## Information given:

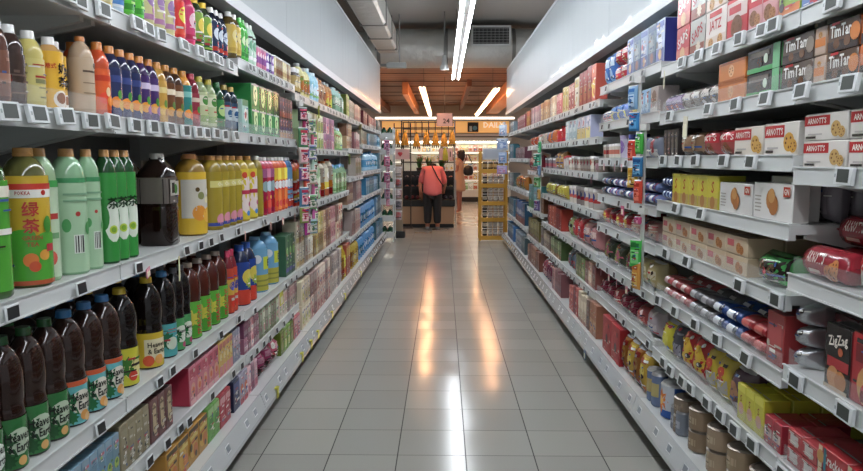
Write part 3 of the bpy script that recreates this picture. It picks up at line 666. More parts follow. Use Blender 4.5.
row('L', 'Z', 301.5, 310, 3, lambda w: carton(w, .16, .1, 'cdbca0', [('r', -.5, .6, .5, .9, 'ded3be'), ('d', 0, .35, .3, 'b0a04a')]), 'cream oat carton', stack=2)
row('L', 'Z', 310.3, 330, 7, lambda w: carton(w, .16, .1, 'cfb4a8', [('r', -.5, .6, .5, .9, 'ddcfc2'), ('d', 0, .35, .3, 'b0606a'), ('r', -.5, .05, .5, .15, 'c08a7a')]), 'blush pink carton', stack=2)
row('L', 'Z', 331.3, 341, 5, lambda w: carton(w, .16, .1, 'd2c6bc', [('r', -.5, .6, .5, .9, 'c0a8a0'), ('d', 0, .35, .3, '9a8a86')]), 'pale grey carton', stack=2)
row('L', 'Z', 341.3, 346, 3, lambda w: bottle(min(w, .1), .32, 'c0a02a', 'c8a83a', (.05, .7, 'c8b02a'), [('d', 0, .3, .3, 'c0401c')], 'slim'), 'yellow cooking oil bottle')
row('L', 'Z', 346.3, 349.8, 2, lambda w: carton(w, .31, .1, 'b0503a', [('r', -.5, .6, .5, .9, 'd8b03a')]), 'brick red carton')
row('L', 'Z', 351.5, 358.5, 5, lambda w: bottle(min(w, .12), .29, 'c2a83a', 'd0b84a', (.1, .7, 'c9b43c'), [('d', 0, .5, .3, 'e2d68a')], 'big'), 'golden oil bottle')
row('L', 'Z', 359, 374.5, 10, lambda w: bottle(min(w, .11), .28, '5a94c8', '2f6cae', (.2, .62, '3f80c4'), [('d', 0, .5, .3, 'c6dcec')], 'big'), 'big blue water bottle')
row('L', 'Z', 375.5, 383, 6, lambda w: carton(w, .25, .09, '4f80ac', [('r', -.5, .3, .5, .7, 'a9c6dc')]), 'blue bottled-water pack')
# ------------------------------------------------------------------ the right-hand shelves: biscuits and snacks
def snack(txt, base, txtcol='f0ece4', panel='b5282c', bis=2, bcol='c08a4a'):
    a = [('r', -.5, .0, .5, .42, base)]
    a += [('k', -.22 + .3 * i, .24 + .05 * (i % 2), .24, bcol) for i in range(bis)]
    a += [('r', -.46, .58, .46, .9, panel)]
    if txt: a += [('t', txt, 0, .74, .24, txtcol, .8)]
    return a
# top shelf
row('R', 'A', 802.5, 822, 1, lambda w: carton(w, .14, .1, '5a7fb8', [('r', -.5, .5, .5, .8, 'd8e0ea')]), 'blue biscuit box', stack=2)
row('R', 'A', 779.5, 802, 1, lambda w: carton(w, .14, .1, '8faf3c', [('r', -.5, .0, .5, .25, 'c9702a'), ('d', .1, .6, .3, 'b5cf6a')], side='7f9f34', name='cracker_box'), 'lime green cracker box', stack=2)
jat = [('r', -.5, 0, .5, .3, 'd8c4b4'), ('t', 'JATZ', 0, .55, .34, 'b8242a', .86), ('r', -.3, .80, .3, .93, 'b5282c'), ('k', .25, .17, .17), ('k', -.2, .13, .17)]
pnk = [('r', -.5, .55, .5, .92, 'c8404a'), ('k', -.12, .3, .3, '8a5a3a'), ('k', .2, .24, .22, 'a9744a'), ('r', -.3, .68, .2, .8, 'eeDfda'.lower())]
row('R', 'A', 749, 779, 2, lambda w: carton(w, .14, .1, 'd29a9a', pnk, side='c27a7a', name='biscuit_box', finish=PL), 'pink biscuit box with cookies', stack=2)
row('R', 'A', 727.5, 748.5, 1, lambda w: carton(w, .145, .1, 'c23a40', [('r', -.5, .5, .5, .9, 'dcc0ba'), ('r', -.4, .62, .2, .8, 'b8303a'), ('k', .0, .28, .34, '7a4a30')], side='a82e34', name='biscuit_box', finish=PL), 'red biscuit box with chocolate bar', stack=2)
row('R', 'A', 706, 727, 1, lambda w: carton(w, .15, .1, 'e6dcd4', jat, side='b5282c', name='cracker_box', finish=PL), 'white cracker box with red letters', stack=2)
row('R', 'A', 690.5, 705.5, 1, lambda w: carton(w, .15, .1, 'b9b6b0', [('r', -.5, 0, .5, .3, '8a4a3a'), ('t', 'SAPS', 0, .6, .3, 'a8262e', .85, .3), ('s', .1, .2, .2, 'd8c8b0')], side='5a5a5a', name='cracker_box', finish=PL), 'silver cracker box', stack=2)
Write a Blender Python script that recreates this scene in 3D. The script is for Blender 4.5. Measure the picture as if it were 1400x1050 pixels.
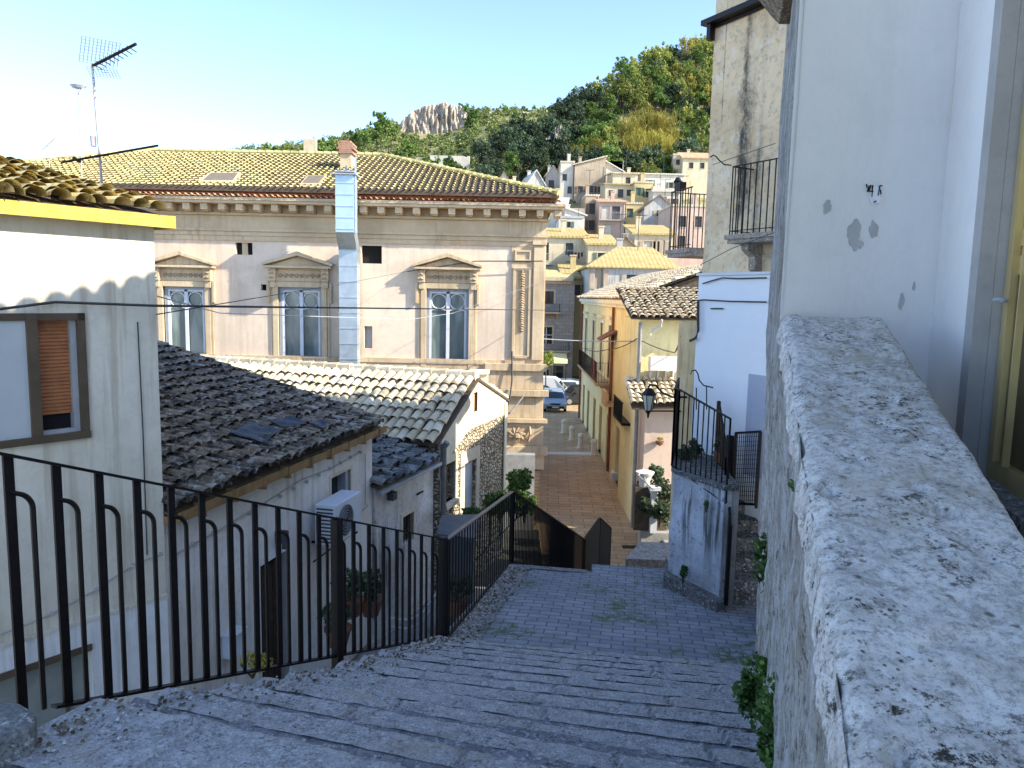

## Short task:
Your job is to transcribe the entries above exactly; skip the pictures.

## Task response:
Write part 3 of the bpy script that recreates this picture. It picks up at line 666. More parts follow. Use Blender 4.5.
row('L', 'Z', 301.5, 310, 3, lambda w: carton(w, .16, .1, 'cdbca0', [('r', -.5, .6, .5, .9, 'ded3be'), ('d', 0, .35, .3, 'b0a04a')]), 'cream oat carton', stack=2)
row('L', 'Z', 310.3, 330, 7, lambda w: carton(w, .16, .1, 'cfb4a8', [('r', -.5, .6, .5, .9, 'ddcfc2'), ('d', 0, .35, .3, 'b0606a'), ('r', -.5, .05, .5, .15, 'c08a7a')]), 'blush pink carton', stack=2)
row('L', 'Z', 331.3, 341, 5, lambda w: carton(w, .16, .1, 'd2c6bc', [('r', -.5, .6, .5, .9, 'c0a8a0'), ('d', 0, .35, .3, '9a8a86')]), 'pale grey carton', stack=2)
row('L', 'Z', 341.3, 346, 3, lambda w: bottle(min(w, .1), .32, 'c0a02a', 'c8a83a', (.05, .7, 'c8b02a'), [('d', 0, .3, .3, 'c0401c')], 'slim'), 'yellow cooking oil bottle')
row('L', 'Z', 346.3, 349.8, 2, lambda w: carton(w, .31, .1, 'b0503a', [('r', -.5, .6, .5, .9, 'd8b03a')]), 'brick red carton')
row('L', 'Z', 351.5, 358.5, 5, lambda w: bottle(min(w, .12), .29, 'c2a83a', 'd0b84a', (.1, .7, 'c9b43c'), [('d', 0, .5, .3, 'e2d68a')], 'big'), 'golden oil bottle')
row('L', 'Z', 359, 374.5, 10, lambda w: bottle(min(w, .11), .28, '5a94c8', '2f6cae', (.2, .62, '3f80c4'), [('d', 0, .5, .3, 'c6dcec')], 'big'), 'big blue water bottle')
row('L', 'Z', 375.5, 383, 6, lambda w: carton(w, .25, .09, '4f80ac', [('r', -.5, .3, .5, .7, 'a9c6dc')]), 'blue bottled-water pack')
# ------------------------------------------------------------------ the right-hand shelves: biscuits and snacks
def snack(txt, base, txtcol='f0ece4', panel='b5282c', bis=2, bcol='c08a4a'):
    a = [('r', -.5, .0, .5, .42, base)]
    a += [('k', -.22 + .3 * i, .24 + .05 * (i % 2), .24, bcol) for i in range(bis)]
    a += [('r', -.46, .58, .46, .9, panel)]
    if txt: a += [('t', txt, 0, .74, .24, txtcol, .8)]
    return a
# top shelf
row('R', 'A', 802.5, 822, 1, lambda w: carton(w, .14, .1, '5a7fb8', [('r', -.5, .5, .5, .8, 'd8e0ea')]), 'blue biscuit box', stack=2)
row('R', 'A', 779.5, 802, 1, lambda w: carton(w, .14, .1, '8faf3c', [('r', -.5, .0, .5, .25, 'c9702a'), ('d', .1, .6, .3, 'b5cf6a')], side='7f9f34', name='cracker_box'), 'lime green cracker box', stack=2)
jat = [('r', -.5, 0, .5, .3, 'd8c4b4'), ('t', 'JATZ', 0, .55, .34, 'b8242a', .86), ('r', -.3, .80, .3, .93, 'b5282c'), ('k', .25, .17, .17), ('k', -.2, .13, .17)]
pnk = [('r', -.5, .55, .5, .92, 'c8404a'), ('k', -.12, .3, .3, '8a5a3a'), ('k', .2, .24, .22, 'a9744a'), ('r', -.3, .68, .2, .8, 'eeDfda'.lower())]
row('R', 'A', 749, 779, 2, lambda w: carton(w, .14, .1, 'd29a9a', pnk, side='c27a7a', name='biscuit_box', finish=PL), 'pink biscuit box with cookies', stack=2)
row('R', 'A', 727.5, 748.5, 1, lambda w: carton(w, .145, .1, 'c23a40', [('r', -.5, .5, .5, .9, 'dcc0ba'), ('r', -.4, .62, .2, .8, 'b8303a'), ('k', .0, .28, .34, '7a4a30')], side='a82e34', name='biscuit_box', finish=PL), 'red biscuit box with chocolate bar', stack=2)
row('R', 'A', 706, 727, 1, lambda w: carton(w, .15, .1, 'e6dcd4', jat, side='b5282c', name='cracker_box', finish=PL), 'white cracker box with red letters', stack=2)
row('R', 'A', 690.5, 705.5, 1, lambda w: carton(w, .15, .1, 'b9b6b0', [('r', -.5, 0, .5, .3, '8a4a3a'), ('t', 'SAPS', 0, .6, .3, 'a8262e', .85, .3), ('s', .1, .2, .2, 'd8c8b0')], side='5a5a5a', name='cracker_box', finish=PL), 'silver cracker box', stack=2)
Write a Blender Python script that recreates this scene in 3D. The script is for Blender 4.5. Measure the picture as if it were 1400x1050 pixels.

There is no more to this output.